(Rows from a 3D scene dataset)
^^^^^^^^
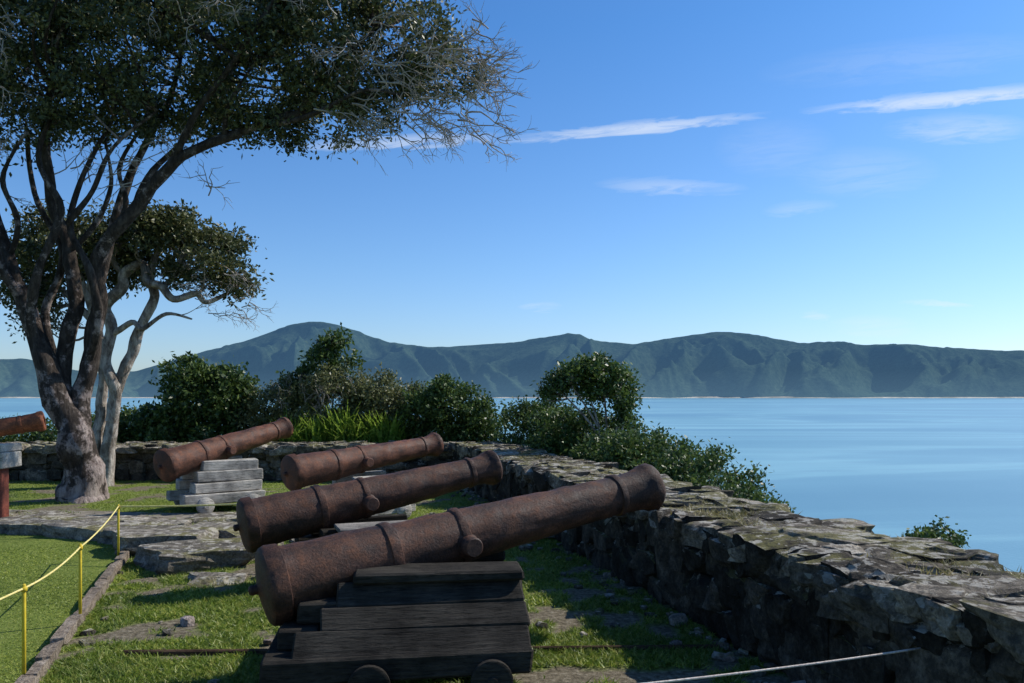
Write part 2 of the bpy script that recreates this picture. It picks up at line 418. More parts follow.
obj('beach',poly_mesh('beach_mesh',V,F),simple('beach_sand',[(.4,(.28,.27,.23)),(.6,(.55,.5,.42))],.004,bs=0),kind='structure')

# ------------------------------------------------------------ stones
def unit_grid_cube(n):
    pts={};V=[];F=[]
    def vid(p):
        k=tuple(round(c,5) for c in p)
        if k not in pts: pts[k]=len(V); V.append(p)
        return pts[k]
    for ax in range(3):
        for sg in (-1,1):
            for i in range(n):
                for j in range(n):
                    q=[]
                    for (a,b) in ((i,j),(i+1,j),(i+1,j+1),(i,j+1)):
                        p=[0,0,0]; p[ax]=sg; p[(ax+1)%3]=-1+2*a/n; p[(ax+2)%3]=-1+2*b/n; q.append(vid(tuple(p)))
                    F.append(q if sg>0 else q[::-1])
    return np.array(V),F
UC={n:unit_grid_cube(n) for n in (3,4,5,6,8)}
class Stones:
    def __init__(s): s.V=[];s.F=[];s.T=[];s.n=0
    def add(s,c,size,yaw=0,n=5,round_=.45,rough=.10,tone=None,tilt=.12,cuts=6,roll=0,cmin=.70):
        U,Fc=UC[n]
        L=np.linalg.norm(U,axis=1)[:,None]
        P=U*(1-round_)+U/L*round_*1.25
        for _ in range(cuts):
            nn=rng.normal(size=3); nn/=np.linalg.norm(nn); h=random.uniform(cmin,1.1)
            dd=P@nn-h; P=P-np.maximum(0,dd)[:,None]*nn
        sd=Vector((random.uniform(0,99),random.uniform(0,99),random.uniform(0,99)))
        dis=np.array([mnoise.noise(Vector(p)*1.3+sd)+.5*mnoise.noise(Vector(p)*3.4+sd) for p in P])
        P=P*(1+rough*dis)[:,None]
        P=P*np.array(size)/2
        M=(Matrix.Rotation(yaw,3,'Z')@Matrix.Rotation(random.uniform(-tilt,tilt),3,'X')@Matrix.Rotation(random.uniform(-tilt,tilt)+roll,3,'Y'))
        P=P@np.array(M).T+np.array(c)
        s.V.append(P); s.F+= [[i+s.n for i in f] for f in Fc]
        t=tone if tone is not None else np.array([1,.97,.93])*random.choice([.4,.55,.7,.85,1.0,1.3])*(1+rng.normal(size=3)*.03)
        s.T.append(np.tile(t,(len(P),1))); s.n+=len(P)
    def mesh(s,name,smooth=False):
        V=np.concatenate(s.V); me=poly_mesh(name,V,s.F,smooth); add_tone(me,np.concatenate(s.T)); return me

def build_wall(name,p0,p1,width,height,label,face_shade=.5):
    p0=Vector((p0[0],p0[1],0));p1=Vector((p1[0],p1[1],0)); d=(p1-p0); L=d.length; d.normalize(); nrm=Vector((d.y,-d.x,0)); yaw=math.atan2(d.y,d.x)
    S=Stones()
    def put(s,t,z,sz,n=5,yj=.1,**k):
        p=p0+d*s+nrm*t; S.add((p.x,p.y,z),sz,yaw+random.uniform(-yj,yj),n,**k)
    for side in (0,1):
        z=0
        while z<height-.04:
            hh=random.uniform(.15,.27) if side==0 else random.uniform(.2,.3); hh=min(hh,height-z+.03); s=-.1
            while s<L:
                w=random.uniform(.13,.44) if side==0 else random.uniform(.25,.5)
                big=side==0 and random.random()<.2
                h2=hh*(1.8 if big else 1)*random.uniform(.85,1.15)
                t=(.15+random.uniform(-.03,.02)-(.02 if big else 0)) if side==0 else width-.13+random.uniform(-.05,.06)
                dist=(p0+d*(s)).length
                zz=z+hh/2+.03*mnoise.noise(Vector((s*1.3,z*3,2)))*2
                put(s+w/2,t,min(zz,height-h2*.5+.005),(w*1.16*(1.35 if big else 1),.34,h2*1.2),((6 if big else 5) if dist<8 else 4) if side==0 else 4,round_=random.uniform(.0,.15),rough=.11,tilt=.09,cuts=7,cmin=.8,roll=random.uniform(-.14,.14),tone=np.array([1,.96,.90])*face_shade*random.choice([.45,.6,.75,.9,1.0,1.35]))  # side stones toned darker: shade of the wall face painted into their colour
                s+=w*.95
            z+=hh*.92
    # broad fairly flat top: capstones flush with fill, slight settlement
    s=-.1
    while s<L:
        t=.02
        w=random.uniform(.16,.44)
        while t<width+.02:
            ww=random.uniform(.14,.42)
            edge=(t<.12 or t>width-.28)
            big=random.random()<(.22 if edge else .05)
            k=1.3 if big else 1
            hz_=random.uniform(.14,.2)*(1.25 if big else 1)
            topz=height+.012*random.uniform(-1,1)*2+.055*mnoise.noise(Vector((s*.7,t*1.5,5)))+(.025 if big else 0)
            put(s+w/2+random.uniform(-.05,.05),t+ww*.4,topz-hz_/2,(w*1.25*k,ww*1.25*k,hz_),(6 if (p0+d*s).length<7 else 4),yj=.35,round_=random.uniform(.0,.25),rough=.14,tilt=.08,cuts=6,cmin=.8,tone=np.array([1,.97,.91])*random.choice([.75,1.0,1.2,1.45,1.75]))  # top stones toned brighter: sunlight on the wall top painted into their colour
            t+=ww*.85
        s+=w*.85
    me=S.mesh(name+'_mesh'); me.materials.append(M_stone)
    W=Builder(); W.box(0,L,.12,width-.12,-.3,height-.045,.02,0)
    Vn=[tuple(p0+d*v[0]+nrm*v[1]+Vector((0,0,v[2]))) for v in W.V]
    core=poly_mesh('core',Vn,W.F); add_tone(core,np.full((len(Vn),3),.8))
    bm=bmesh.new(); bm.from_mesh(me); bm.from_mesh(core); bm.to_mesh(me); bm.free()
    return obj(name,me,None,label=label,category='stone wall')
build_wall('sea_wall',(inner(1.2),1.2),(inner(17.0),17.0),.95,.80,'rough lichen-covered rubble stone parapet wall beside the cannons')
build_wall('parapet_wall',(-14,17.55),(-1.2,17.65),.6,.76,'low rubble stone parapet wall behind the trees',.85)

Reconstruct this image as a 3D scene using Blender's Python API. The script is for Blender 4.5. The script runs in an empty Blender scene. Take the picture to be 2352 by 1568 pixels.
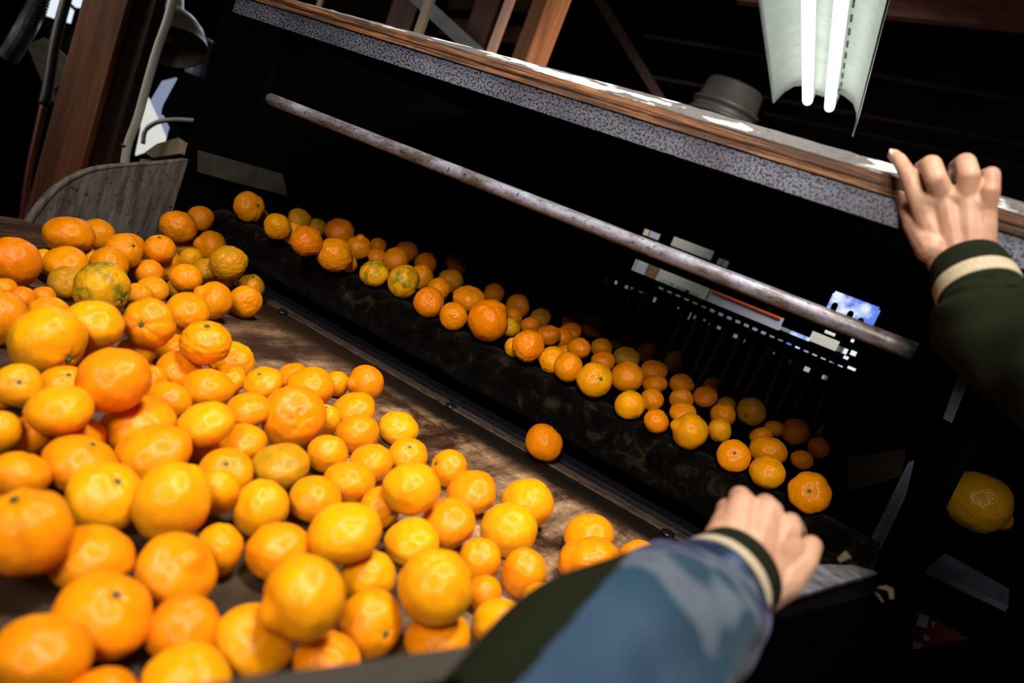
import bpy, bmesh, math, random
from mathutils import Vector, Matrix, noise
# ---------------------------------------------------------------- camera, world, light, exposure
CZ = 1.35                       # camera height above the shed floor
FPX, PCX, PCY = 1700.0, 1176.0, 784.0
R = ((0.80424, 0.40238, -0.43737), (0.46835, 0.02393, 0.88322), (0.36585, -0.91516, -0.16921))
scene = bpy.context.scene
COL = scene.collection
def L(x, y, z): return Vector((x, y, z + CZ))
def ray(px, py):
    c = ((px - PCX) / FPX, (py - PCY) / FPX, 1.0)
    return Vector([sum(R[i][k] * c[k] for k in range(3)) for i in range(3)])
def at(px, py, t): r = ray(px, py) * t; return L(*r)          # a point seen at this pixel, t metres deep
def atY(px, py, Y): r = ray(px, py); return L(*(r * (Y / r[1])))
def atX(px, py, X): r = ray(px, py); return L(*(r * (X / r[0])))
def atZ(px, py, z): r = ray(px, py); return L(*(r * (z / r[2])))
cam = bpy.data.cameras.new('camera'); camo = bpy.data.objects.new('camera', cam); COL.objects.link(camo)
cam.sensor_width = 36.0; cam.lens = 36.0 * FPX / 2352.0
xr, yr, zr = [Vector([R[i][k] for i in range(3)]) for k in range(3)]
M = Matrix((xr, -yr, -zr)).transposed().to_4x4(); M.translation = L(0, 0, 0)
camo.matrix_world = M; cam.clip_start = 0.02; cam.clip_end = 60
cam.dof.use_dof = True; cam.dof.focus_distance = 1.42; cam.dof.aperture_fstop = 26.02 / (0.0082 * 1000)
scene.camera = camo
w = bpy.data.worlds.new('world'); scene.world = w; w.use_nodes = True
w.node_tree.nodes['Background'].inputs[0].default_value = (0.45, 0.6, 1.0, 1); w.node_tree.nodes['Background'].inputs[1].default_value = 0.02
scene.view_settings.view_transform = 'Standard'; scene.view_settings.look = 'None'
scene.view_settings.gamma = 1.0; scene.view_settings.exposure = 0.0; scene.view_settings.use_curve_mapping = False
def area(name, loc, target, sx, sy, power, color, spread=180):
    l = bpy.data.lights.new(name, 'AREA'); l.shape = 'RECTANGLE'; l.size = sx; l.size_y = sy; l.spread = math.radians(spread); l.energy = power; l.color = color
    o = bpy.data.objects.new(name, l); COL.objects.link(o); o.location = loc
    o.rotation_euler = (target - loc).to_track_quat('-Z', 'Y').to_euler(); return o
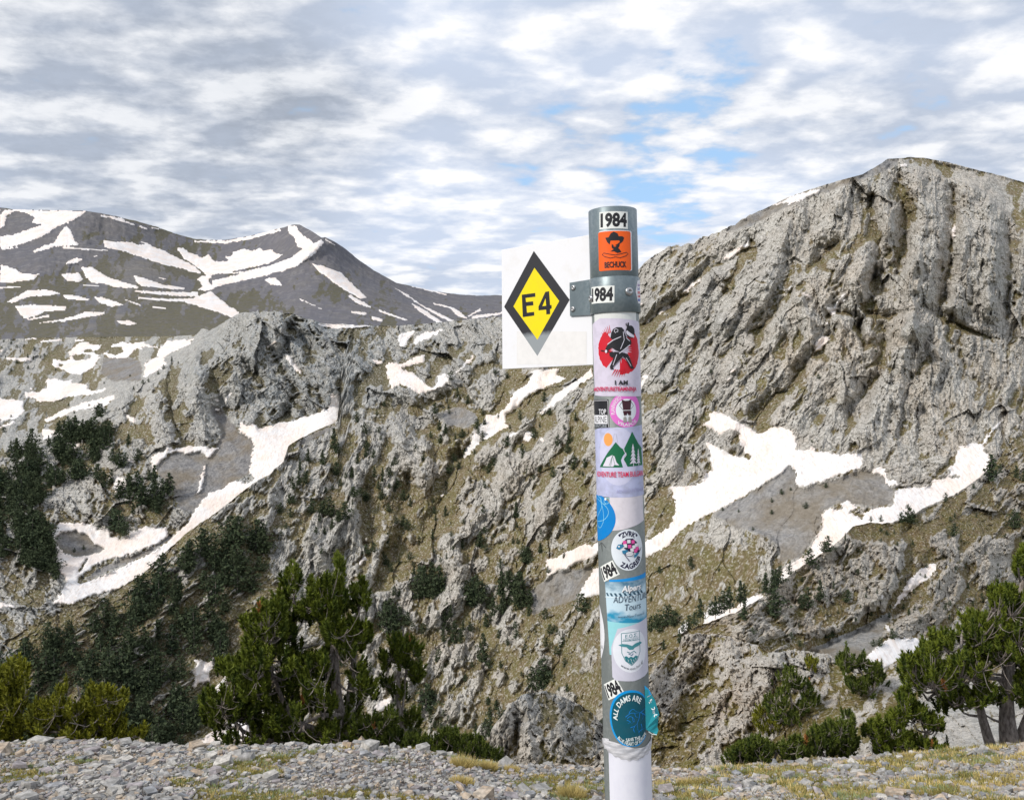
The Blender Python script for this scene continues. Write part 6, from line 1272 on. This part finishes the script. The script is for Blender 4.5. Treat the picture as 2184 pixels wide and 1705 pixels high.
# pink ring
a = Art(.0004); cx, cy = Z2(555, 912); PK = (0.78, 0.18, 0.62); a.ell(cx, cy, 37.5, 37.5, PK); a.ell(cx, cy, 24, 24, (0.80, 0.84, 0.90))
a.text('PLANINARSKO', cx, cy, 8.5, (0.85, 0.75, 0.85), 44, arc=(30.5, 30.5, 205, False), bold=.02); a.text('DRUŠTVO', cx, cy, 7.5, (0.85, 0.75, 0.85), 28, arc=(30.5, 30.5, -35, False), bold=.02) if False else None
a.text('VRAPČE', cx, cy, 9, (0.85, 0.80, 0.88), 46, arc=(30.5, 30.5, 88, True), bold=.02)
a.poly([(cx - 11, cy - 23), (cx - 4, cy - 20), (cx + 4, cy - 20), (cx + 11, cy - 23), (cx + 9, cy - 6), (cx + 8, cy + 2), (cx - 8, cy + 2), (cx - 9, cy - 6)], (0.06, 0.02, 0.03)); a.poly([(cx - 9, cy + 2), (cx + 10, cy + 2), (cx + 9, cy + 11), (cx + 3, cy + 11), (cx + 1, cy + 6), (cx - 1, cy + 11), (cx - 7, cy + 11)], (0.05, 0.01, 0.02))
a.line([(cx - 8, cy + .5), (cx + 8, cy + .5)], 1.2, WHITE); a.line([(cx - 10, cy - 18), (cx - 16, cy - 10), (cx - 9, cy - 1)], .9, BLACK); a.line([(cx + 10, cy - 18), (cx + 16, cy - 9), (cx + 9, cy - 2)], .9, BLACK)
for q in (-5, 6): a.poly([(cx + q - 3, cy + 15), (cx + q + 3, cy + 15), (cx + q + 4.5, cy + 26), (cx + q - 4, cy + 26)], (0.35, 0.34, 0.33)); a.line([(cx + q, cy + 11), (cx + q, cy + 15)], 1.3, (0.5, 0.4, 0.35))
st('round pink ringed sticker with a black shirt and boots', a, 0)
# mountains and tent
a = Art(.0005); LB = ink((0.52, 0.55, 0.78), .3, .5); a.poly([Z2(274, 1080), Z2(330, 1060), (20, 911), (72, 907), (72, 1058), (20, 1060), Z2(430, 1648), Z2(296, 1640)], LB)
a.ell(*Z2(480, 1300), 45, 62, ink((0.62, 0.63, 0.82), .3, .2)); a.ell(*Z2(398, 1158), 10.5, 14, (0.90, 0.38, 0.10)); GR = (0.008, 0.14, 0.06)
a.line(zp((440, 1170), (450, 1110), (465, 1112), (480, 1190)), .6, (0.35, 0.35, 0.4))
a.poly(zp((328, 1395), (395, 1270), (462, 1180), (500, 1225), (535, 1250), (548, 1265), (520, 1300), (505, 1335), (522, 1395)), GR)
a.poly(zp((597, 1095), (625, 1150), (650, 1200), (680, 1245)) + [(60, 962), (64, 994)] + zp((560, 1390), (530, 1330), (530, 1310), (552, 1280), (530, 1238)), GR)
a.poly(zp((355, 1385), (372, 1350), (388, 1312), (432, 1290), (452, 1300), (468, 1350), (492, 1378), (452, 1372), (440, 1388)), W2); a.line(zp((436, 1294), (420, 1385)), .9, GR); a.line(zp((436, 1294), (455, 1370)), .7, GR); a.line(zp((436, 1294), (408, 1382)), .7, GR)
for (tx, ty, tb, tw) in ((603, 1195, 1392, 9.5), (646, 1240, 1385, 7)):
    x_, ya = Z2(tx, ty); yb = Z2(tx, tb)[1]; hgt = yb - ya
    for q in range(5): y_ = ya + hgt * .16 * q; wq = tw * (.35 + .16 * q); a.poly([(x_, y_), (x_ + wq, y_ + hgt * .25), (x_ + wq * .3, y_ + hgt * .21), (x_ - wq * .3, y_ + hgt * .21), (x_ - wq, y_ + hgt * .25)], W2)
    a.rect(x_ - .8, ya + hgt * .8, x_ + .8, yb, W2)
a.line(zp((525, 1245), (548, 1290), (520, 1330), (545, 1365)), 1.3, W2)
a.text('ADVENTURE TEAM BULGARIA', Z2(308, 1450)[0] + 62, 1011, 11.5, (0.72, 0.02, 0.09), 124, 0, bold=.012)
a.text('ADVENTURETEAM.BG', 28, 1046, 7, (0.42, 0.42, 0.62), 72, -1.5, bold=.01)
st('pale blue sticker with two green mountains, tent and orange sun', a, 0)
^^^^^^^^
Check each line of the data above for the string "pixels", then report how many lines have it, with no other words.

2